The 2019 western European heatwaves

Linus Magnusson

 

The European summers of 2018 and 2019 were both record breaking, but in different ways. While the summer of 2018 broke the record for the highest seasonal average temperature in many places, in 2019 national all-time maximum temperature records tumbled in Belgium, France, Germany, Luxembourg, the Netherlands and the UK. The national records were broken during two relatively short but extreme episodes of heat that hit western Europe at the end of June and the end of July 2019. Both episodes were relatively well predicted although inaccuracies in the prediction of a Rossby wave over the US hampered the June forecasts.

Two warm summers. Across Europe, average temperatures this summer were the fourth warmest on record, while those in 2018 were the second warmest, just behind 2010. The chart shows temperature anomalies compared to the 1981–2010 average, based on ERA5 reanalysis data provided by the EU-funded Copernicus Climate Change Service implemented by ECMWF.

For the first episode, we focus on 26–28 June and for the second on 23–25 July. The two episodes had a similar geographical structure, apart from the fact that the July heatwave extended further to the north, including the British Isles, as seen in the panels showing predictions of the Extreme Forecast Index (EFI) for average temperature 1–3 days ahead. Regarding medium-range predictability, the geographical extent of both episodes was well captured a week in advance, as illustrated in the panels showing EFI predictions 7–9 days ahead.

Two-peak temperature structure in 2019. The summer of 2019 in western-central Europe was marked by two short episodes of extreme heat, as shown in this chart of daily mean 2‑metre temperature from ECMWF analyses in a box covering some of the area (44°N–50°N and 2°E–8°E) from 1 May to 1 September 2019.
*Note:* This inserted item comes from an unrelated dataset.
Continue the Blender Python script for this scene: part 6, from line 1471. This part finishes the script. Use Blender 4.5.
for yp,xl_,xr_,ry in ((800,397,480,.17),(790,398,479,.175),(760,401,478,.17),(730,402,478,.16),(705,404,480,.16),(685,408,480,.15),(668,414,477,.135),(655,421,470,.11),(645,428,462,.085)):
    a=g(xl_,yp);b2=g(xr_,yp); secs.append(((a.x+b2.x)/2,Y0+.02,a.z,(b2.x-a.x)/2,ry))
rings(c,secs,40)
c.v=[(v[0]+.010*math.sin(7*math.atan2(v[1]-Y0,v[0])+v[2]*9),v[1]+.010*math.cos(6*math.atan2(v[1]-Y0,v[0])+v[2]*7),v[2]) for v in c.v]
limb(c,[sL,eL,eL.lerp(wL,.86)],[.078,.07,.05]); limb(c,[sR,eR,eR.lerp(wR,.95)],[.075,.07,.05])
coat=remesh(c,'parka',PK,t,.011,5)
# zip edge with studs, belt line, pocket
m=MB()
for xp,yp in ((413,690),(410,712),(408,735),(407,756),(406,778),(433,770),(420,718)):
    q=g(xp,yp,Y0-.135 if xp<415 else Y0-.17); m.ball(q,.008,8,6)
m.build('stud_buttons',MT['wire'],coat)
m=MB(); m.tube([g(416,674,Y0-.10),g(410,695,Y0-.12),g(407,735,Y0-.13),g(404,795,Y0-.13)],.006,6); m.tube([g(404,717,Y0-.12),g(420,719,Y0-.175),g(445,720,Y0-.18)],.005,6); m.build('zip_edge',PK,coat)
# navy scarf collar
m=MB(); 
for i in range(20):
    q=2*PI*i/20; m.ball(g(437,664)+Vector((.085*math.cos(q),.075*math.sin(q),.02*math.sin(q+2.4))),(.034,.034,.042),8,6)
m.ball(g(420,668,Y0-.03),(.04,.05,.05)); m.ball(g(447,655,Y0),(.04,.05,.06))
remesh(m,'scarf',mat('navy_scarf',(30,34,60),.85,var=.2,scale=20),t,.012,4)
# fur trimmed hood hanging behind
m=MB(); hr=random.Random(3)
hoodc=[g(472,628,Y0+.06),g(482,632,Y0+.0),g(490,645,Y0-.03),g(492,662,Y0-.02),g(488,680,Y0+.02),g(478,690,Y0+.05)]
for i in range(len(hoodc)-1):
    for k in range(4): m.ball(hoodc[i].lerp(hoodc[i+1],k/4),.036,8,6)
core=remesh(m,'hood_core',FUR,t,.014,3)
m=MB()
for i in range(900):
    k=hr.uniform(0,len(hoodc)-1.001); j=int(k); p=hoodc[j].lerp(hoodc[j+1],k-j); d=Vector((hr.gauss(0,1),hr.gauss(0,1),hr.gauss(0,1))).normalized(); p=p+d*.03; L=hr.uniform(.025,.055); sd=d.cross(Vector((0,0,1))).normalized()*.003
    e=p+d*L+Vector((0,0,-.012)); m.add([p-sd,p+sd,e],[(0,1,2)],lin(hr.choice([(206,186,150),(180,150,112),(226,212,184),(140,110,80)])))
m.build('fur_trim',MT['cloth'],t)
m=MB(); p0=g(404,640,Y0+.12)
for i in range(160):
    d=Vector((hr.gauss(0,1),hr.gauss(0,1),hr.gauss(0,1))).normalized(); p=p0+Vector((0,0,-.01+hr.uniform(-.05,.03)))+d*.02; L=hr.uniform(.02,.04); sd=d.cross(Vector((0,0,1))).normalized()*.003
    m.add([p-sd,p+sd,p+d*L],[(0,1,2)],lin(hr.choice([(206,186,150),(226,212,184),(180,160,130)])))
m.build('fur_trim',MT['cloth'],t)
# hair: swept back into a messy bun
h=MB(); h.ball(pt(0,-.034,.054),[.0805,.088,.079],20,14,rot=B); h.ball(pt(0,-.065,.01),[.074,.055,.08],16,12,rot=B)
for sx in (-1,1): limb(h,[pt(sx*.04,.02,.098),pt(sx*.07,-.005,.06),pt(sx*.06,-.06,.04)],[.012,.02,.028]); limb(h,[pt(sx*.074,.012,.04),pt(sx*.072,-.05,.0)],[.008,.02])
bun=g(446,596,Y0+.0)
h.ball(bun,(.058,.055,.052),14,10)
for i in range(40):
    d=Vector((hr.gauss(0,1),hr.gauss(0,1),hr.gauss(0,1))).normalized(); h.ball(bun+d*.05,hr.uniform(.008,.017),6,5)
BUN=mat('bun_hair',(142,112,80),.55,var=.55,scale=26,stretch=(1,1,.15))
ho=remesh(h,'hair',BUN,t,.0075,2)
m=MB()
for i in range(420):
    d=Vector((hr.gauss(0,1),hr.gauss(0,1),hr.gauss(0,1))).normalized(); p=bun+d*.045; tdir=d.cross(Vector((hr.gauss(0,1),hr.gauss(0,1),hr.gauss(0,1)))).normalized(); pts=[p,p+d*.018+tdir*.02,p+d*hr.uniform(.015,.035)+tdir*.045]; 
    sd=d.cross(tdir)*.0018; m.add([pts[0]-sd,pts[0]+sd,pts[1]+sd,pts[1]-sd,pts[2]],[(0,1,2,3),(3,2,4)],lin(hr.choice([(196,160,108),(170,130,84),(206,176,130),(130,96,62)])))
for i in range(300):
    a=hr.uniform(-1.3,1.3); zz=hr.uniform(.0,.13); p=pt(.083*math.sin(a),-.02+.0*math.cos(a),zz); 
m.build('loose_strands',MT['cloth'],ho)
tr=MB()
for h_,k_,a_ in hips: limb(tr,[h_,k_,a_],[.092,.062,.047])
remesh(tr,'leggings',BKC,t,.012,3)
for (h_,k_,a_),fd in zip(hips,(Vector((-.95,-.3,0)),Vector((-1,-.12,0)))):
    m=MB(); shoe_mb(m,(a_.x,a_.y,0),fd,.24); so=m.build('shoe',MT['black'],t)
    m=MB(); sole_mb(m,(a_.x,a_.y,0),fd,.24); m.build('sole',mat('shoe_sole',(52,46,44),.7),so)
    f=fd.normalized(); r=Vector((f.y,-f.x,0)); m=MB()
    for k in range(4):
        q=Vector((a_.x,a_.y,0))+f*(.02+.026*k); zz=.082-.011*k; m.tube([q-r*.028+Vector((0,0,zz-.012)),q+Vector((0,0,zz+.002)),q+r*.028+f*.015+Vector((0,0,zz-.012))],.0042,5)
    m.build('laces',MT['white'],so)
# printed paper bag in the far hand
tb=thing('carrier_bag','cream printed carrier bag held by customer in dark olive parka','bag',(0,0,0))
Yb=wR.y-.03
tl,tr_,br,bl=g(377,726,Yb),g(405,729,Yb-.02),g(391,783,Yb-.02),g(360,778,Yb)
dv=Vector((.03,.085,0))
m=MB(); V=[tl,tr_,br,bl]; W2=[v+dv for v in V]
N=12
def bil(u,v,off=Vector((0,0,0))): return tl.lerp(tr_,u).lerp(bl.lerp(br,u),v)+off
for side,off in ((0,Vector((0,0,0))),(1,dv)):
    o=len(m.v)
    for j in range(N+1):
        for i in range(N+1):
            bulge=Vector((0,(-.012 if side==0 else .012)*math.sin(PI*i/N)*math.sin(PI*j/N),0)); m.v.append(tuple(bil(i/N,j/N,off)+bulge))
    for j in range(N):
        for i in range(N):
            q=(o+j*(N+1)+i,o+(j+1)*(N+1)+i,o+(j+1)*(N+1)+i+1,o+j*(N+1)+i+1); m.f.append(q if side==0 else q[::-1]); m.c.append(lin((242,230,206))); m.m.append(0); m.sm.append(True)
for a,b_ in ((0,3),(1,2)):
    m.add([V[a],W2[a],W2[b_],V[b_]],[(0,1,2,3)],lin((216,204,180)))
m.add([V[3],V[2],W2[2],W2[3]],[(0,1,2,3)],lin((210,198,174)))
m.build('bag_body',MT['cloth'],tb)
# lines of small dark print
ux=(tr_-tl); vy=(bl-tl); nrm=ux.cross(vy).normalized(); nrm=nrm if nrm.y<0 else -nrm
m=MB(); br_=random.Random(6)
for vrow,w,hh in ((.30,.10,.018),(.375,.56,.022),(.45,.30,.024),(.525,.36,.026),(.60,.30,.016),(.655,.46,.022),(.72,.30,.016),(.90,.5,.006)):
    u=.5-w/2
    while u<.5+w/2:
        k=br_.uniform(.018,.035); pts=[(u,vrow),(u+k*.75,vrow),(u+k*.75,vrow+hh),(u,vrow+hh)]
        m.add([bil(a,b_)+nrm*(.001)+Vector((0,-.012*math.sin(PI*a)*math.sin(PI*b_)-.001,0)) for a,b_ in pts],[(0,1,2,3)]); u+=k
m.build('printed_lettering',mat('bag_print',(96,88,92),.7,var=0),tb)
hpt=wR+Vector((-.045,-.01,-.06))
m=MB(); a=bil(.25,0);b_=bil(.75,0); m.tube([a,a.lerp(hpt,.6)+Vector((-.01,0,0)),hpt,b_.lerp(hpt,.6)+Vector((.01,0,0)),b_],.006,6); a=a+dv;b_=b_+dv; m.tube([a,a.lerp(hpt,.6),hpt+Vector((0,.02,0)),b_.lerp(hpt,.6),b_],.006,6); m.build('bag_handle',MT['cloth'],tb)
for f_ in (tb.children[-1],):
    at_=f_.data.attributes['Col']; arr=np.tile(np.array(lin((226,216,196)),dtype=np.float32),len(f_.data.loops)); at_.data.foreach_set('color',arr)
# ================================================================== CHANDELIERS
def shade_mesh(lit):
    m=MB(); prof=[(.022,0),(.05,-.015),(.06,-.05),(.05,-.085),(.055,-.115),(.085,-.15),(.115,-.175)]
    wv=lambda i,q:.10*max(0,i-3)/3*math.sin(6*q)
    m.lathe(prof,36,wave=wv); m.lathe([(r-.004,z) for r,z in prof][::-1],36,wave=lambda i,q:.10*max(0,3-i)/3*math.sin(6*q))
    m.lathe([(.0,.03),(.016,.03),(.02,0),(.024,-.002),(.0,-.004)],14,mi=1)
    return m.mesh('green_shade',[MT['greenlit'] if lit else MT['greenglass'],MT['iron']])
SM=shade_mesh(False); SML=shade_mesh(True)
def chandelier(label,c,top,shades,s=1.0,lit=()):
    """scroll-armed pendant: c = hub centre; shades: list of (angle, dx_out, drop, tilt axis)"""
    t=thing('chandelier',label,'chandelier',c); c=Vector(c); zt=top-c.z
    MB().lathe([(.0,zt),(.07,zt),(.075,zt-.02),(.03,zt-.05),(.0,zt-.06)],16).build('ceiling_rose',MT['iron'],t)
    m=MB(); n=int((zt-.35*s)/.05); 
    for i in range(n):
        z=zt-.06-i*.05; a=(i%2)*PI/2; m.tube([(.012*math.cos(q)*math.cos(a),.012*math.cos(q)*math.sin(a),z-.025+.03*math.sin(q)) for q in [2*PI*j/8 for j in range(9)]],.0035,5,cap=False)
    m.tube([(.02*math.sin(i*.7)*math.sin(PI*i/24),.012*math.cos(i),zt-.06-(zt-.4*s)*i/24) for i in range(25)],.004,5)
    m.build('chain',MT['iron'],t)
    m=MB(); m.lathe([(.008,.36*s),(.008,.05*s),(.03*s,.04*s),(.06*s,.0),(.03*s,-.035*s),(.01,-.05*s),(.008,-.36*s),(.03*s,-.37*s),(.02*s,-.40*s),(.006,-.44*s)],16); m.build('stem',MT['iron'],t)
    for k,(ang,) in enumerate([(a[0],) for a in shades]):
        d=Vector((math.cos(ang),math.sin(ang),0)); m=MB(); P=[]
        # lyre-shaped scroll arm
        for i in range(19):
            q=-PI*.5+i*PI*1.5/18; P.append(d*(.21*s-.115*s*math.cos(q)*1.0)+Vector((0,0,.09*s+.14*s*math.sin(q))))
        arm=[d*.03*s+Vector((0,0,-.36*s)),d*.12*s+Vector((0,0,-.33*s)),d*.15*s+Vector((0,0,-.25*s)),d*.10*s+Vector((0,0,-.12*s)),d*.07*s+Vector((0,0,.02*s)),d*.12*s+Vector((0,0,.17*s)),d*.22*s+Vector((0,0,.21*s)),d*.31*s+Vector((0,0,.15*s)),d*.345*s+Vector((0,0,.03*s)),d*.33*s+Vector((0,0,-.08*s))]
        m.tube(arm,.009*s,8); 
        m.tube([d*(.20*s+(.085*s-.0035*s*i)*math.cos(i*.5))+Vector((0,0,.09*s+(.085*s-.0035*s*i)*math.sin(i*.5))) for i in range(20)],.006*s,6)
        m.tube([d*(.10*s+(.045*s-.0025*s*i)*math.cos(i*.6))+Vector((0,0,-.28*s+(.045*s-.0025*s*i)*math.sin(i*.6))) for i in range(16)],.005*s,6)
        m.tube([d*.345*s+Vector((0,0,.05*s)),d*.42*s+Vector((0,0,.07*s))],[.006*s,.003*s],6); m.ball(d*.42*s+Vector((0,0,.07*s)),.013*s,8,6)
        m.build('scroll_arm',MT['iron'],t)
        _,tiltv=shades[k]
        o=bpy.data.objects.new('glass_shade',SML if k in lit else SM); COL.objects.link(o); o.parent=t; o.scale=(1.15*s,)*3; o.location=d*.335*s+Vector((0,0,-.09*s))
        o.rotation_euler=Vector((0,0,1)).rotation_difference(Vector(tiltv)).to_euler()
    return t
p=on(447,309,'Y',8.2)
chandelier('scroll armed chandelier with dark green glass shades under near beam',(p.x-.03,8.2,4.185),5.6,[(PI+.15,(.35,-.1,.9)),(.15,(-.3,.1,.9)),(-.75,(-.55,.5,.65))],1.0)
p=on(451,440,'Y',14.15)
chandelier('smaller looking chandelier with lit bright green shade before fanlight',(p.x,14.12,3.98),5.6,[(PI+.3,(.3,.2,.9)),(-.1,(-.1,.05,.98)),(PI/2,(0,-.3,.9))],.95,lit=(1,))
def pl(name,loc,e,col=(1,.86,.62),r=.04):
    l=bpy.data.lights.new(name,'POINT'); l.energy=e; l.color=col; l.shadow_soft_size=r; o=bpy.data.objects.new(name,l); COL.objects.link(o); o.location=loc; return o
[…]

In the medium range, the ensemble was more confident about the extreme heat for the first episode. Looking at the evolution of ensemble distributions for 3‑day average temperature in a 6x6 degree box over western-central Europe (44°N–50°N and 2°E–8°E), we find a very different evolution of predictions for the two heatwaves. For the July episode, a warm anomaly was present in forecasts issued as early as two weeks in advance. Later on, the ensemble distribution continued to smoothly shift to more and more extreme temperatures, but with a large ensemble spread.

Extreme Forecast Index (EFI) and Shift of Tails (SOT) forecasts. The charts show the EFI (shading) and SOT (contours) for maximum temperature in forecasts from 00 UTC on 26 June for 26–28 June (top left); from 00 UTC on 23 July for 23–25 July (top right); from 00 UTC on 20 June for 26–28 June (bottom left); and from 00 UTC on 17 July for 23–25 July (bottom right). The white square in the top‑left panel shows the area of 44°N–50°N and 2°E–8°E referred to in the text.

For the June episode, 10–15 days before the event most ensemble members actually predicted a cold anomaly. The last cold forecast was issued 8 days before the start of the verifying period. However, the forecast drastically changed between 18 and 19 June, with the latter one clearly predicting the heatwave. We have therefore tried to trace the difference between these ensemble forecasts to the beginning of the forecast range. We found a short-range (2‑day) forecast difference concerning an eastwardly propagating Rossby wave packet west of the Rocky Mountains. In the coming days, the difference amplified over North America and the Atlantic, with an underestimation of the wave amplitude in the forecast from 18 June. Finally, this forecast missed the wave-breaking over the eastern Atlantic and the resulting cut-off low east of the Iberian Peninsula, which pushed the heat northward over western Europe. On average, the presence of Rossby wave packets helps to enhance predictability, but occasionally they are responsible for error propagation, as in this case.

Ensemble temperature forecasts. The charts show the evolution of forecasts for 3-day average 2-metre temperature in western-central Europe (44°N–50°N and 2°E–8°E) valid on 26–28 June (left) and 23-25 July (right). The blue box-and-whisker symbols show ensemble forecasts for different starting dates. The red dots indicate ECMWF’s deterministic high-resolution forecasts (HRES).

Overall, both episodes were relatively well predicted, with a warm signal early on, especially in forecasts of the July event, and a relatively rapid and consistent convergence on the analysed average temperature, especially in forecasts of the June event.